Track Time
A week on there's still a temptation to pinch myself -- just to make sure it really happened... And it really was that good. Somehow, the 12 laps or so of Melbourne's Sandown Raceway were over in an instant. Gone in a flash -- seemingly in the same split second it took BMW's stellar 373kW M5's SMG seven-speed sequential gearbox to shift at redline in maximum attack MDrive mode.
It's a measure of the potency of the V10-powered 5 Series sedan that its impression (even after a week) totally overshadows the close-to-30 minutes Yours Truly put away at the wheel of BMW's jewel-like E46 M3 the very same day... And an M3 with a Competition Pack and all! Settling into the M5's luxury car interior for our strictly-limited track time I was concerned the M3's precision, its 'weildiness', its racecar-spec brakes and its not inconsiderable straight line urge, would dull the impression of the new performance flagship. I was wrong.
Even in 'sedate' P400 power program with the SMG 'box in auto mode, the M5 was quick -- just a few kilometres per hour faster at the end of each straight than its two-door sibling and quite lively out of Sandown's two S-bend complexes. However, once the P500 mode was liberated and the full 507hp made available, the V10-powered saloon was in a different league than the 'little' six. Try 20-30km/h faster and more to come.
Oh, and forget the 'Power' telltales on the centre-console: the car's intentions were signalled loud and clear by a hard, more urgent metallic edge to its engine note and a 'whoomp' that resonated through the drivetrain each time a 65 milliseconds full-throttle upshift was activated via the steering wheel paddles.
And then the fun really started --at the push of another button (the pre-programmable MDrive switch on the multi-function steering wheel) full sport settings for the Electronic Damper Control, full-tilt SMG Drivelogic gearbox and M Dynamic traction and stability control mode were unleashed. The latter allows what BMW euphemistically says is "a sideslip angle the driver can just about cope with by means of moderate counter-steering." Ahem, drift-time anyone?
Don't think for a minute you're reading a measured, analytical road-based review of BMW's fastest and quickest-ever saloon. We'll leave that duty to the guys at Wheels and publish their findings on CarPoint next week. No, this week, just a few words from our sponsors about the visceral -- acceleration-addled ramblings resulting from a track-based performance binge.

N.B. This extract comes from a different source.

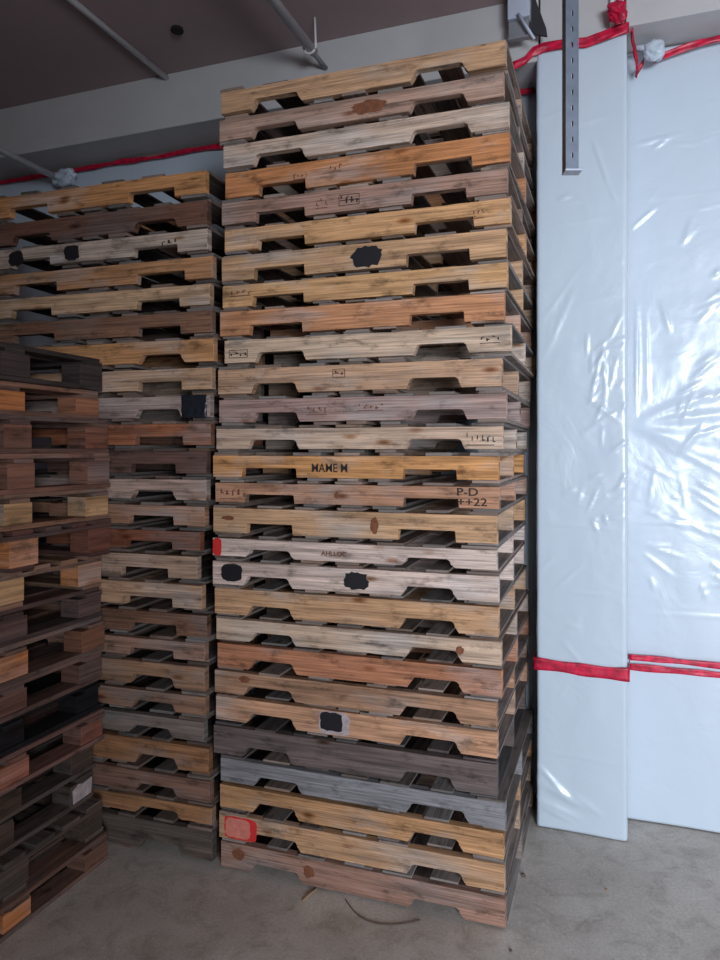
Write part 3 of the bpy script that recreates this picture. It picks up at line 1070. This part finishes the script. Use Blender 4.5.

Perhaps the most anticipate performance car for a decade, the M5 truly is in a different league from any other four-door on the market today. It's fast -- very fast. But it's also amazingly competent and confidence inspiring -- even on a racetrack, which is not, after all, the ideal environment for a 1830kg four-door!
Allow the car's multi-layered driver aids do their thing and even a ham-fisted driver can be blindingly quick. The computer 'smarts' underneath the skin of this car can do just about everything except cure the common cold. Launch control will provide a rev-perfect dragstrip launch and thanks to SMG there's no way you can fluff a gearchange. The M5's Dynamic Stability Control sees you safely through almost any corner at almost any speed -- it's seems you (or rather DSC) can change the laws of physics. And when it's time to stop just mash the pedal and whoa.
But unlike some other uber-saloons it's when you start to roll back the processor-controlled help that the M5 really shines.
There's a fluidity and urgency to this car that only emerges as you start to make the critical decisions. Its prodigious power can be metered out rather than simply shovelled. Meanwhile, the M Servotronic steering and finely-honed chassis tune allows you to place what is, let's face it, a b-i-g car with uncanny accuracy. The M Dynamic mode means you are rewarded with unadulterated corner entries and exits rather than default 'settings' numbed by differential brake applications and engine torque tempering.
There's a delicacy to the M5's manners in this guise that belies its size. It arguably just a little more likely to lean towards understeer than the M3 (not such a bad thing with 507hp available to line things up!) and the brake pedal is that quarter of a push longer, but overall it's close enough to faultless to confound my abilities.
What it can do in this state is truly in the realm of the supercar. What it will not do is suffer fools. Like a modern jet fighter that cannot be flown without computer control, the M5 unleashed and unfettled is sharp, and it will bite... And we wouldn't have it any other way.